Senin 26 Feb 2018 08:48 WIB

Mengatasi Perlambatan Ekonomi

Ironisnya, lebih banyak bank menerima dana daripada menyalurkannya.

Proyek pembangunan Bogor Outer Ring Road (BORR) yang terhenti sementara, Rabu (21/2). Penghentian dilakukan pasca moratorium semua proyek konstruksi elevated pada Selasa (20/2).
Foto: Republika/Adinda Pryanka
Proyek pembangunan Bogor Outer Ring Road (BORR) yang terhenti sementara, Rabu (21/2). Penghentian dilakukan pasca moratorium semua proyek konstruksi elevated pada Selasa (20/2).

REPUBLIKA.CO.ID Oleh: Imam Wahyudi Indrawan, Mahasiswa Master of Economics International Islamic University Malaysia

Tahun 2017 yang telah berlalu merupakan tahun yang tidak terlalu menggembirakan.

Meskipun pertumbuhan ekonomi mencapai angka lima persen pada tahun lalu yang menempatkan Indonesia sebagai salah satu negara dengan pertumbuhan ekonomi yang cukup baik di dunia, angka tersebut masih jauh dari yang diharapkan.

Ekonom dan juga mantan menteri keuangan, Chatib Basri, menilai, ekonomi Indonesia saat ini sedang dilanda stagnasi, setelah pertumbuhan yang kuat akibat kenaikan harga komoditas pascakrisis keuangan global 2008 lalu.

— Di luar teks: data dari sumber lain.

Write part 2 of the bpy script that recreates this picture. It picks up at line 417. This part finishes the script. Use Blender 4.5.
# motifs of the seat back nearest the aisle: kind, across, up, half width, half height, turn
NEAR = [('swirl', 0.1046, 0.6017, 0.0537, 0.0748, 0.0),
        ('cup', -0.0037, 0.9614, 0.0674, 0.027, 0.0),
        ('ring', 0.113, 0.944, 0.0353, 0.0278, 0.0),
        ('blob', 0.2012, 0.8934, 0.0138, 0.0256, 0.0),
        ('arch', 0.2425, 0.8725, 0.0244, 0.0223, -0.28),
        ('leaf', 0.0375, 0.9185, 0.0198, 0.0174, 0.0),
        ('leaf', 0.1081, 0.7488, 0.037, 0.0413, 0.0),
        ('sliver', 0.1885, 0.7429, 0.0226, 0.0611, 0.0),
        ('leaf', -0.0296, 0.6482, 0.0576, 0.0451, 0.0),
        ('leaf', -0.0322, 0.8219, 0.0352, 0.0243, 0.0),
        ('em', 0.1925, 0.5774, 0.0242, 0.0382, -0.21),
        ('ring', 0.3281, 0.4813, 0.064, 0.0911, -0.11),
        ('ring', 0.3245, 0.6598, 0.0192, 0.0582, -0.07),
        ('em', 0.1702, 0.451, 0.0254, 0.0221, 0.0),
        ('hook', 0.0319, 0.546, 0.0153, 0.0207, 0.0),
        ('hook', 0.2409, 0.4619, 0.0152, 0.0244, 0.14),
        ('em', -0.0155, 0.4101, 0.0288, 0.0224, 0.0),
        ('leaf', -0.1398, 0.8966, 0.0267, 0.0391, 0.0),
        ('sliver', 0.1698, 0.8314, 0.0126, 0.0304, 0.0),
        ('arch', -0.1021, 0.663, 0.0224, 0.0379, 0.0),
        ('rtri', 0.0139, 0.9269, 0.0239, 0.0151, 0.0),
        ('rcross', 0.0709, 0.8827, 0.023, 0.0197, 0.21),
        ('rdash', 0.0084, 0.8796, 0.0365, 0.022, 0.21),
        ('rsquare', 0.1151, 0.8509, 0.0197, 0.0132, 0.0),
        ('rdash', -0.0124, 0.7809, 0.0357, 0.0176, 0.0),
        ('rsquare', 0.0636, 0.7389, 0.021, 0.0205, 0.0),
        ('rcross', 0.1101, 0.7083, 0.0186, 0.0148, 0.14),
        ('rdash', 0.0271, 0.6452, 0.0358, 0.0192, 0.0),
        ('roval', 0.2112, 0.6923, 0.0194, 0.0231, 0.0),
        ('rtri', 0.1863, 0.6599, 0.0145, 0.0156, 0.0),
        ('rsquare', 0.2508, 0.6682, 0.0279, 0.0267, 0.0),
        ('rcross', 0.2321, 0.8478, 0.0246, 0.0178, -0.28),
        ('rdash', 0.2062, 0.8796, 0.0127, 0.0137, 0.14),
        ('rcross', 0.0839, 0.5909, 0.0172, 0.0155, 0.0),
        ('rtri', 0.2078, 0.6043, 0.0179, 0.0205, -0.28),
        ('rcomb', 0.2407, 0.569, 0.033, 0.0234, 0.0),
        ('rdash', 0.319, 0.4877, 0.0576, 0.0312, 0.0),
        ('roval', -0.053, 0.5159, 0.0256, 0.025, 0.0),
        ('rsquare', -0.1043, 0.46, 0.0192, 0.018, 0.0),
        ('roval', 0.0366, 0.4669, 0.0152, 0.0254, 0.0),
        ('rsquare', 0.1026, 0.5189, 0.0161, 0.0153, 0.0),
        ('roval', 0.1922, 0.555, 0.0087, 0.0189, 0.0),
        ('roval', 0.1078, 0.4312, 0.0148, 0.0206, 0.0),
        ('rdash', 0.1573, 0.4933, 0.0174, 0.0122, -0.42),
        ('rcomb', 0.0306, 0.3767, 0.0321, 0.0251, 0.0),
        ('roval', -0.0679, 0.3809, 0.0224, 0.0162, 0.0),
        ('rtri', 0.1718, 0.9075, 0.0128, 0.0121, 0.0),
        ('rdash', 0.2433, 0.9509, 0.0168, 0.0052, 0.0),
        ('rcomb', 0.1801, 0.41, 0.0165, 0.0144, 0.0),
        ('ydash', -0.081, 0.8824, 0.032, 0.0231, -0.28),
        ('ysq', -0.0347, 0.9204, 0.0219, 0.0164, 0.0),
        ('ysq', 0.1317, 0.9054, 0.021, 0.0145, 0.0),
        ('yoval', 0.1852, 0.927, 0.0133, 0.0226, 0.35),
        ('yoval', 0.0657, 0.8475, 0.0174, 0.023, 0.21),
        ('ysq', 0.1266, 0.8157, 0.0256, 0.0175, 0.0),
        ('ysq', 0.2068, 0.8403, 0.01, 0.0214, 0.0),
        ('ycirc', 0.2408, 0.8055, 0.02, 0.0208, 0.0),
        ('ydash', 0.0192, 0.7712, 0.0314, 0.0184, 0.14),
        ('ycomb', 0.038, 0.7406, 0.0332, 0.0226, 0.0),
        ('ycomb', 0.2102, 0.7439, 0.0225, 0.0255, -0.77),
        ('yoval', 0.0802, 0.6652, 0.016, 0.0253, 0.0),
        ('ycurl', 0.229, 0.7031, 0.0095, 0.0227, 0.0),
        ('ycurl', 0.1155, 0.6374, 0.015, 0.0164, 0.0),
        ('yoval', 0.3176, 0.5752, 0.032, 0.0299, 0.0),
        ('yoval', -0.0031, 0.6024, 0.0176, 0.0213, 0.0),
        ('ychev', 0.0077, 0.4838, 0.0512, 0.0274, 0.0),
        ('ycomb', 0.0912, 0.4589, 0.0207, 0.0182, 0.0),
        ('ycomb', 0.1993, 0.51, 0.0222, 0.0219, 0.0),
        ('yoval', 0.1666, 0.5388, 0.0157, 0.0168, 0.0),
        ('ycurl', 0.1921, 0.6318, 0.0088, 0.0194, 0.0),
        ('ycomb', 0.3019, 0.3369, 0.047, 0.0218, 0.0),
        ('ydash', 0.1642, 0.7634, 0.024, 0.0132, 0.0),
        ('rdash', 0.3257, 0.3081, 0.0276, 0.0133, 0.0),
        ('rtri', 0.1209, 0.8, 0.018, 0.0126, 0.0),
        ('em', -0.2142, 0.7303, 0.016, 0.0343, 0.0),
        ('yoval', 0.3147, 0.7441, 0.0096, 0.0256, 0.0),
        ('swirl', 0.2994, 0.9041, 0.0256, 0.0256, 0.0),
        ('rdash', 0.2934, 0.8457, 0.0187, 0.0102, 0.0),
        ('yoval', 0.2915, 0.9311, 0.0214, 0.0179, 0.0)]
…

Masih menurut Chatib, stagnasi pertumbuhan ekonomi beberapa tahun terakhir yang tidak mampu menyentuh angka enam persen dikhawatirkan akan membuat Indonesia terjebak sebagai negara pendapatan menengah dan tidak mampu naik kelas menjadi negara kaya, yang diukur dengan produk domestik bruto (PDB) per kapita.

Selain stagnasi pertumbuhan ekonomi, ada sejumlah faktor yang menjadikan pemerintah dan para ekonom harus bekerja ekstra keras untuk mendongkrak pertumbuhan ekonomi Islam. Studi yang dilakukan Raden Pardede dan Shirin Zahro dari CReco Research Institute memotret secara komprehensif kondisi perekonomian Indonesia saat ini.

Studi yang diterbitkan dalam Bulletin of Indonesian Economic Studies itu menyebutkan, ada sejumlah fenomena menarik yang mewarnai perekonomian Indonesia sepanjang tahun 2017 yang lalu.

Pertama, adanya penurunan penjualan gerai ritel. Isu penurunan penjualan di sejumlah gerai ritel di kota-kota besar hingga tutupnya sejumlah gerai ritel tersebut sempat menjadi polemik di tingkat nasional.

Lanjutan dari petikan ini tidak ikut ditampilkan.